Date: Monday, Jan 22, 2024

Time: 11:00 AM - 1:00 PM (ET)

Location: KACB 3402 and Virtual (https://gatech.zoom.us/j/97672893211)

Fangke Ye

Ph.D. Candidate

School of Computer Science

Georgia Institute of Technology

Committee:

Dr. Vivek Sarkar (Advisor) – School of Computer Science, Georgia Institute of Technology

Dr. Jisheng Zhao – School of Computer Science, Georgia Institute of Technology

Dr. Santosh Pande – School of Computer Science, Georgia Institute of Technology

Dr. Qirun Zhang – School of Computer Science, Georgia Institute of Technology

Dr. Milad Hashemi – Google

Abstract:

As hardware performance continues to improve with the increase of hardware complexity and diversification, software struggles to keep up and fully realize these performance gains. Only a handful of expert programmers can harness the full potential of modern hardware using hardware-exposed low-level programming primitives. Meanwhile, the widespread adoption of high-level dynamically-typed programming languages like Python and JavaScript provides high productivity but suffers from low performance due to the lack of static type information necessary for compiler optimizations. Therefore, it becomes increasingly difficult to enable the development of high-performance programs capable of utilizing the potential performance provided by evolving hardware while maintaining high programming productivity for the mass developers.

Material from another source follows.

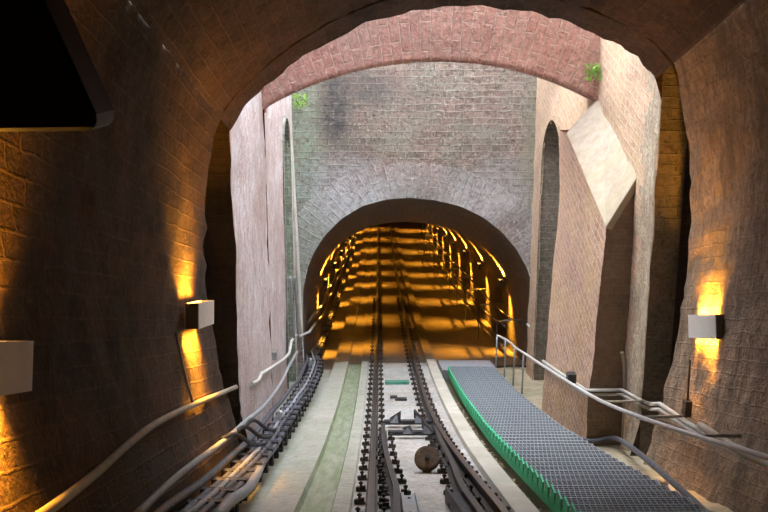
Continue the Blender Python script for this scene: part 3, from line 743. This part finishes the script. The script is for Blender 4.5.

This thesis proposes the use of machine learning to enhance both programming productivity and program performance. First, we present a neural network based system that can compute code-semantics similarity in C/C++ code, with the goal of identifying semantically equivalent high-performance code for a given low-performance input code; this approach incorporates a context-aware semantics structure and an extensible neural code similarity scoring algorithm. Then, we show how a graph-based deep learning type inference method can be used to infer types in JavaScript; our approach employs multiple graph neural network models and a novel type flow graph representation to infer types in dynamically-typed languages without manual annotations. Finally, we demonstrate a new approach to concrete type inference for Python programs, enabling ahead-of-time code optimization for dynamically-typed languages by combining machine learning and SMT solving without requiring programmers to provide any type information.